| 要旨トップ | 本企画の概要 | 日本生態学会第60回全国大会 (2013年3月,静岡) 講演要旨
ESJ60 Abstract


シンポジウム S04-2 (Lecture in Symposium/Workshop)

リモートセンシングによる植生分類

村上拓彦(新潟大)

広域にわたる植生分布状況を把握するためにリモートセンシング(人工衛星,航空機)データの画像分類がよく行われる。画像分類の原理は,土地被覆毎に異なる分光反射特性に依拠している。植生の分光反射特性は,高い近赤外域での反射率と低い可視域の反射率の組み合わせが特徴である。従来型の画像分類手法には,教師無し分類(K-mean法,ISODATA法など)や教師付き分類(最尤法など)がある。特に最尤法は最も採用されている手法と言えるであろう。ちなみにこれらの手法は全てピクセルベース分類であるが,ピクセルの集合体を分類の最小単位とするオブジェクトベース分類も盛んに行われるようになっている。この背景には1999年に登場した高分解能衛星IKONOSがある。高分解能データでは従来均一とみなしていた空間を詳細に捉えることが可能になった反面,これまで考慮する必要のなかった空間の不均質性に分類を乱される事態が生じるようになった。オブジェクトベース分類は植生のパッチ構造のマッピングに適した分類手法である。これは人間の認識系に近い分類アプローチともいえる。その他,ニューラルネットワーク,CART法,SVM(サポートベクタマシン),Random Forestなど近年発達してきた機械学習なども取り込みつつ日々新しい分類手法が試されている。

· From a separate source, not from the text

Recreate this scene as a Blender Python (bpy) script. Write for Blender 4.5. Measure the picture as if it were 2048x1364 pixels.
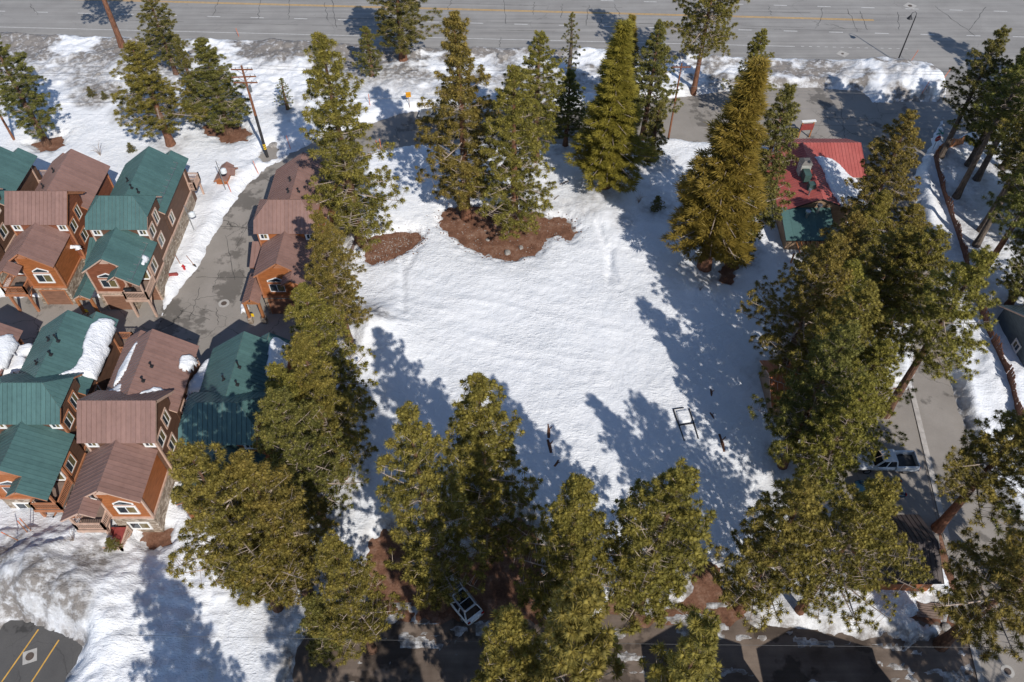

センサも数バンドのマルチスペクトル型のものから多バンドのハイパースペクトル型まで多様である。特に,人工衛星搭載型のセンサにおいて,従来型のバンド構成から少しバンドが増えたものが登場している。エンドメンバー法も植生を対象としたリモートセンシングで特徴的なアプローチである。赤色域と近赤外域で構成される特徴空間では植生(V),土壌(S),水域(W)が三角形の頂点に対応するかたちで分布する。これらの頂点をエンドメンバーとして植生,土壌,水域の混合状態を評価することができる。